In the 12th century, monks transcribing texts by Cicero and various Christian theologists left some blank pages at the end of their transcript. These blank pages were filled with 12 medieval ghost stories by an unnamed monk in the 15th century. Most were a few lines long and the longest was the story of Snowball the tailor.


In the early 1920s, an academic and noted ghost story writer in his own right, MR James, found this centuries-old manuscript and copied down the ghost stories appended at the end of it, publishing them to a wider readership for the first time. Cut to 2020 and Dan Jones finds these stories and decides to retell the story of Snowball the tailor for a modern 21st century audience. And so we have this modest volume: The Tale of the Tailor and the Three Dead Kings.

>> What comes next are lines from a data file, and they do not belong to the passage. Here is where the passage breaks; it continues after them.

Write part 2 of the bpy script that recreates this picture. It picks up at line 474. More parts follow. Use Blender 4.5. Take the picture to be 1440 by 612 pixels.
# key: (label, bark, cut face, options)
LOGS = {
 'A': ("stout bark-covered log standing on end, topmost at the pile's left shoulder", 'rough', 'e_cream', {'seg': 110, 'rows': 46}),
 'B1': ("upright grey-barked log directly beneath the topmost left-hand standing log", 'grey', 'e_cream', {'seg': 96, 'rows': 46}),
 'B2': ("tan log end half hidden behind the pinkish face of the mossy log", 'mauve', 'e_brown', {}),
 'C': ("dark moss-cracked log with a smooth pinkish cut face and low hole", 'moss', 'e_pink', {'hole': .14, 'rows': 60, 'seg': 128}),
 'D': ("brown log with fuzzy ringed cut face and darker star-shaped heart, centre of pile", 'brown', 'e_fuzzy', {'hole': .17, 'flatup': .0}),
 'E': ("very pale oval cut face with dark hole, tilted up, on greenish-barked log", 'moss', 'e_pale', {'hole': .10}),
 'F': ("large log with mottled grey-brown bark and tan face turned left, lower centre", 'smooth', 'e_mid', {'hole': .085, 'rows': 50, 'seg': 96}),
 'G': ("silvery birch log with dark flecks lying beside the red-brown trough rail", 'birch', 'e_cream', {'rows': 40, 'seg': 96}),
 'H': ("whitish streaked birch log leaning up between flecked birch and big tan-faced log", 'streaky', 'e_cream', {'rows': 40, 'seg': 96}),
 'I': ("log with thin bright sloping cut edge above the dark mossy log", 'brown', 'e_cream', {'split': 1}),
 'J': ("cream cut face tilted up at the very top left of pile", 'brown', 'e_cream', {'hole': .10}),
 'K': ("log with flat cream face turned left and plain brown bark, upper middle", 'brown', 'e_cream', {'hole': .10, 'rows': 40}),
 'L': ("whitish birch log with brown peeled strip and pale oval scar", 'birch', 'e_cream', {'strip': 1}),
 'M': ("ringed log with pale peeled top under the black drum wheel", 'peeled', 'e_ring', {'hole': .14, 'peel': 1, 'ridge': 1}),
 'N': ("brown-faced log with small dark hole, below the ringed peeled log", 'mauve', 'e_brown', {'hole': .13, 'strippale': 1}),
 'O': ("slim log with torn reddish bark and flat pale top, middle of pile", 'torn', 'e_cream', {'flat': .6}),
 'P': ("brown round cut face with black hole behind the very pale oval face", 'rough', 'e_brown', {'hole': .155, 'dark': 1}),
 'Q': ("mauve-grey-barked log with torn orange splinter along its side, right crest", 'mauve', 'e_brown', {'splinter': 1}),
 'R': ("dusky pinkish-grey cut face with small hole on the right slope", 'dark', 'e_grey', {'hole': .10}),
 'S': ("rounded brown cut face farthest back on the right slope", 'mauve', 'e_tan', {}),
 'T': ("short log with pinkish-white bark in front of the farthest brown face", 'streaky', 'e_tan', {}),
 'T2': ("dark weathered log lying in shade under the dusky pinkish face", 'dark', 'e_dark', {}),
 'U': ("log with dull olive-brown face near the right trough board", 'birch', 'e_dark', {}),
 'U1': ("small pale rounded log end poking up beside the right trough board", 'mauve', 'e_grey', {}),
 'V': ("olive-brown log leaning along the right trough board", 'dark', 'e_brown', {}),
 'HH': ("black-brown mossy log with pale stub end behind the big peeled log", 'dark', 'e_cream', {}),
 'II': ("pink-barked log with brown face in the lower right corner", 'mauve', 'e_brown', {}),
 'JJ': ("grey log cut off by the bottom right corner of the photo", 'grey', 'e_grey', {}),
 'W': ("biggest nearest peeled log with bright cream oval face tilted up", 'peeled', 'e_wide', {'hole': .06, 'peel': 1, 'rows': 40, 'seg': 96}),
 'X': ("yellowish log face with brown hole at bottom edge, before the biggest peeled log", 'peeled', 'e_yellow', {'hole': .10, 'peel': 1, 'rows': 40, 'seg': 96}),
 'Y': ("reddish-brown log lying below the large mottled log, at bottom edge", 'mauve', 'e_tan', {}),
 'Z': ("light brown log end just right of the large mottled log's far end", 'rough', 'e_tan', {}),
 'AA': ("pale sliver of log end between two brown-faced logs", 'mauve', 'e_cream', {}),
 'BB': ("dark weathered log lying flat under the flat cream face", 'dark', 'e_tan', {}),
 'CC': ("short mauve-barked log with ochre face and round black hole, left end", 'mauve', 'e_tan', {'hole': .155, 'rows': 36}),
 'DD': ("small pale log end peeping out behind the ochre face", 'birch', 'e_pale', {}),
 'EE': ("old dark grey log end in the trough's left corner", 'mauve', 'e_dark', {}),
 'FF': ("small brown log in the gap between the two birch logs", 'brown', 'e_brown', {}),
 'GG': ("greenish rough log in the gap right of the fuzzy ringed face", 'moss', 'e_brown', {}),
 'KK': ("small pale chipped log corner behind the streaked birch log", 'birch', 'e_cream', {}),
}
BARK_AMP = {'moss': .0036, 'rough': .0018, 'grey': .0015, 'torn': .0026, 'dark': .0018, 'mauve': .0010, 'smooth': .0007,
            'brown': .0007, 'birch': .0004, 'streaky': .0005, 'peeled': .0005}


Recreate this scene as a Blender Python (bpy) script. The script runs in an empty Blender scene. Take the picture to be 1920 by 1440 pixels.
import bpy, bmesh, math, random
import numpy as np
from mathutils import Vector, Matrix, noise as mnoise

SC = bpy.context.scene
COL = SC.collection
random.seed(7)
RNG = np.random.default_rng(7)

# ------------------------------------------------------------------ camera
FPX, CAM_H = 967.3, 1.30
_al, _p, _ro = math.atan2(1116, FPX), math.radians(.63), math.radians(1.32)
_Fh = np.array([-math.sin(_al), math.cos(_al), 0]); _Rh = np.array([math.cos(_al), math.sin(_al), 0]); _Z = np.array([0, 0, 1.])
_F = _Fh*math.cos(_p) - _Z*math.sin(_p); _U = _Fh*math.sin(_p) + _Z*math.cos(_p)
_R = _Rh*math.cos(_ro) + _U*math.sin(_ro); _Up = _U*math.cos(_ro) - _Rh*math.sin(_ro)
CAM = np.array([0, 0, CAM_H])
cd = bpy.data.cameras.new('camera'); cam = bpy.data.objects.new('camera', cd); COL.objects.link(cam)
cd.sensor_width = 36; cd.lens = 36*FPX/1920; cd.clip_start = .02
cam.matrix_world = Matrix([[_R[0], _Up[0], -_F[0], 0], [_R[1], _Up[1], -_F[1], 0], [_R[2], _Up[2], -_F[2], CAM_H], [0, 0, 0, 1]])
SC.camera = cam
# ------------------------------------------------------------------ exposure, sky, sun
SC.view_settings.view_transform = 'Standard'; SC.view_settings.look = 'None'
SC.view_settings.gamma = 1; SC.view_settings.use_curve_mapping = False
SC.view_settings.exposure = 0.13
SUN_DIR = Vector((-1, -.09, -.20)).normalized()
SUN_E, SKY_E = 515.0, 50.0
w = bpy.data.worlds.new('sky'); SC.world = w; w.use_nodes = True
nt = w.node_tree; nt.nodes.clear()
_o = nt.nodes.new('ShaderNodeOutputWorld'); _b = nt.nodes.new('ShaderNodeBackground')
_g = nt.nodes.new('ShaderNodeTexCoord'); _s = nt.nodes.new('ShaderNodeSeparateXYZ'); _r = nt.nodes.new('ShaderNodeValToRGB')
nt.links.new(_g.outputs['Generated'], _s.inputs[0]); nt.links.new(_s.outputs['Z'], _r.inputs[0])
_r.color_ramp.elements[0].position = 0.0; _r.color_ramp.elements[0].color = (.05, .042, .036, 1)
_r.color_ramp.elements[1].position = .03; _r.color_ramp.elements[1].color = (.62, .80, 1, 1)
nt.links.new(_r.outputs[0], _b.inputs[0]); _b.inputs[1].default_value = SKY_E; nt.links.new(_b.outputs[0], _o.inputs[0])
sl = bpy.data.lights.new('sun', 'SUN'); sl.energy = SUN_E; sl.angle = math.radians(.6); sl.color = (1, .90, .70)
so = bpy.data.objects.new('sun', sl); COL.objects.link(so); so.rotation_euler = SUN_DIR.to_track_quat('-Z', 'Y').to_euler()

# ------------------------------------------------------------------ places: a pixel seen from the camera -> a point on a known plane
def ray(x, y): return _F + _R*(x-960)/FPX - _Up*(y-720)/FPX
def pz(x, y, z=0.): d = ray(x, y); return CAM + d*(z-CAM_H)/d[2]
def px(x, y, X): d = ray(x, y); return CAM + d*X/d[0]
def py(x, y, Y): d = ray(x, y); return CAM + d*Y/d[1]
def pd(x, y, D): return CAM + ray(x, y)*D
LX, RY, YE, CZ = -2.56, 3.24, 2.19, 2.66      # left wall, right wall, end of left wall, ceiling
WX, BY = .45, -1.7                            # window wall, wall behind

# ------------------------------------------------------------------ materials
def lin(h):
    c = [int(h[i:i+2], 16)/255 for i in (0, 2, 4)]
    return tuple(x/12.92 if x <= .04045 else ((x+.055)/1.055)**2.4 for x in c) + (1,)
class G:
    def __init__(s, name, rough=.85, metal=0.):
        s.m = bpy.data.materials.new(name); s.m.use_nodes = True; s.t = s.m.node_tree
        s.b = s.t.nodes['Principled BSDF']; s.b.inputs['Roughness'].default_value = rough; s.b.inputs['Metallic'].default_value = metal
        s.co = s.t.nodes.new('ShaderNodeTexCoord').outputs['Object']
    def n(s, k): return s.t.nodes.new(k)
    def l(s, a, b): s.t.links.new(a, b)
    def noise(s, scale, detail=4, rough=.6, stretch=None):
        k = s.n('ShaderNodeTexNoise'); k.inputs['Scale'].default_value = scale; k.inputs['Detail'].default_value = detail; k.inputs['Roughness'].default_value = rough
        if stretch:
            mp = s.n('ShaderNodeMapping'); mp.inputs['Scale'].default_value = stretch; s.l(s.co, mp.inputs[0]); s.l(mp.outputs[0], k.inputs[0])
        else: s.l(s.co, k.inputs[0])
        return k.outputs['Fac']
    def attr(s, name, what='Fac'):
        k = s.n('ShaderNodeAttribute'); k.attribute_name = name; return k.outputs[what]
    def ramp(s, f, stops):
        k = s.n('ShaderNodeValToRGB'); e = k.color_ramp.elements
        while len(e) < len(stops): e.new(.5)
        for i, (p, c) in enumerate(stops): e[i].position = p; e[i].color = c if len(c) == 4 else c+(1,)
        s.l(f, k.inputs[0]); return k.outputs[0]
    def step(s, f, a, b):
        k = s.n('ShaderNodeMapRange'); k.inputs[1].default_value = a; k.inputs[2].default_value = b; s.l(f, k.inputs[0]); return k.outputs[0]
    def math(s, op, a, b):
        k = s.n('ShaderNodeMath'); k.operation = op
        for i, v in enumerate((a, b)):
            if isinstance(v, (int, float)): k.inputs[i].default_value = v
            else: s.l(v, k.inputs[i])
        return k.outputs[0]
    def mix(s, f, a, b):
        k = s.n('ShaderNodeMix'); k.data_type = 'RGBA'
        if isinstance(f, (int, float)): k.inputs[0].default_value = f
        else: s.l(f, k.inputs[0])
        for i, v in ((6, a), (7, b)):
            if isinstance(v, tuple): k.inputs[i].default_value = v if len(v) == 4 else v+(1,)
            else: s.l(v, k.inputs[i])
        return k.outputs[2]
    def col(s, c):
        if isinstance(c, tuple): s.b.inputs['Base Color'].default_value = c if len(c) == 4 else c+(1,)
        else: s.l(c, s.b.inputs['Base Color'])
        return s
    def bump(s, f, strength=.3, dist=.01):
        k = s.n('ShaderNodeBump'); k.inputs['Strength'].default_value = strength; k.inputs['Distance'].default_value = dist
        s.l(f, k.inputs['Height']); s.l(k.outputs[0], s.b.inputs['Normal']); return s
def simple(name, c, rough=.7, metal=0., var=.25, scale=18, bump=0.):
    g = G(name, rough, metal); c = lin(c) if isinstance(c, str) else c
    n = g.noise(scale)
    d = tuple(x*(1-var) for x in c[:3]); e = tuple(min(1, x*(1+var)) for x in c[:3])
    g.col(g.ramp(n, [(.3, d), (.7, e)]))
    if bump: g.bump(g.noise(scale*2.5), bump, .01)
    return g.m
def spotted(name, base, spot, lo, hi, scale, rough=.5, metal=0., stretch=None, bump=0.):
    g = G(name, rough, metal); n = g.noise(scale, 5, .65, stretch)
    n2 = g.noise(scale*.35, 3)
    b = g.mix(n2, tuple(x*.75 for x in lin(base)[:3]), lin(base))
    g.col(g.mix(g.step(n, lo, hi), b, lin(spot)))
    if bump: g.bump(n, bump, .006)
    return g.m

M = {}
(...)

So, how was this medieval ghost story? Look, I get it. They didn’t have Squid Game or TikTok in the Middle Ages so the bar for entertainment was hella low. I’ve read The Canterbury Tales so I wasn’t expecting to be that blown away. Still, this is one unremarkable story - the backstory of it is more entertaining than the actual content!

All that happens is Snowball and his horse Borin meet a spooky raven, a green talking dog and a ghost of a king and that’s it. Zzz… The only moment that stirred me from the stupor the story had me in was when I realised I’d finished it and there was nothing more to it!

I’m sure the original text is even duller (and the original Latin transcript is included for any psychos out there who want to read it) and that Jones did what he could to jazz up the story while still remaining true to the subject matter, but it’s still the most forgettable of stories that barely figures as a ghost story. I wouldn’t recommend it to anyone except as a sleep aid.